The Central Bank of Brazil is drawing a hard line on how crypto can be used in the country’s financial system, effectively shutting stablecoins out of cross-border payments. Under Resolution No. 561, such transactions will need to go through traditional foreign exchange channels or be processed via non-resident Brazilian real accounts held in Brazil, with “the use of virtual assets being prohibited.”
The resolution will take effect on October 1, allowing licensed providers to continue operating under a new framework that was also adopted last week.
From there, licensed payment providers must settle cross-border transactions entirely in fiat currency, without any intermediate crypto settlement steps. The resolution also introduces enhanced reporting requirements, stricter Know Your Customer procedures, and mandatory data retention for up to ten years.
The Logic Behind the Move
Brazil’s tax authority, the Receita Federal, has raised concerns that stablecoin-settled cross-border transactions outside the central bank’s oversight, creating potential money laundering and tax compliance risks. In February, Brazil began classifying stablecoin transfers as foreign exchange transactions, bringing them under taxable frameworks. However, restricting their use now may also reduce a potential source of revenue.
Most stablecoins used in Brazil are denominated in U.S. dollars. Limiting their use gives authorities greater control not only over payment infrastructure but also over currency flows in and out of the country.
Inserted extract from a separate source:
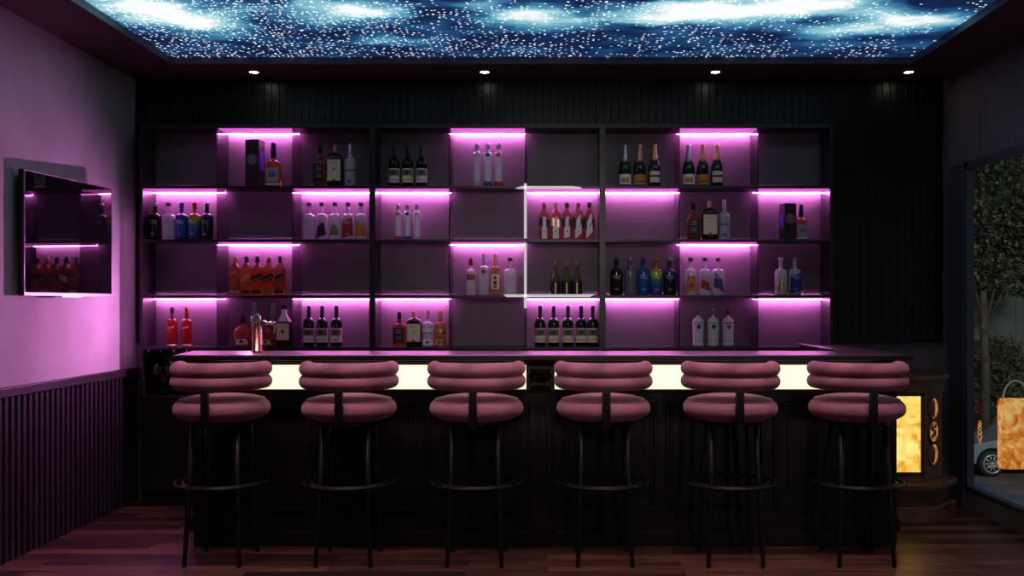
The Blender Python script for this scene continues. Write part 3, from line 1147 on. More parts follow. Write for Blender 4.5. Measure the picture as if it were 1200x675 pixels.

“Brazil isn’t banning stablecoins because they don’t work, it’s because they work so well,” said Joel Hugentobler, Cryptocurrency Analyst at Javelin Strategy & Research. “They allow money to move across borders outside the traditional banking system, which undermines capital controls, tax collection, and visibility into cross-border flows. This is less about payment optionality and more about maintaining control over its financial system. Stablecoins are effectively a parallel foreign exchange system, so they are shutting it down before it scales more.”
Who Is Affected?
Brazil has become one of the world’s largest users of stablecoins by transaction volume. The change will significantly impact Brazilian institutions such as Braza Bank, which has integrated stablecoin settlement into its cross-border payment systems. It will also affect crypto firms like the messaging protocol Nomad, which uses Ripple’s network to facilitate fund transfers between Brazil and the U.S.
The rule does not prohibit individuals from owning or trading crypto. Brazilians will still be able to buy, sell, and hold stablecoins and other digital assets. Brazil remains one of the largest crypto markets in Latin America and ranked fifth globally in Chainalysis’ Global Crypto Adoption Index in 2025.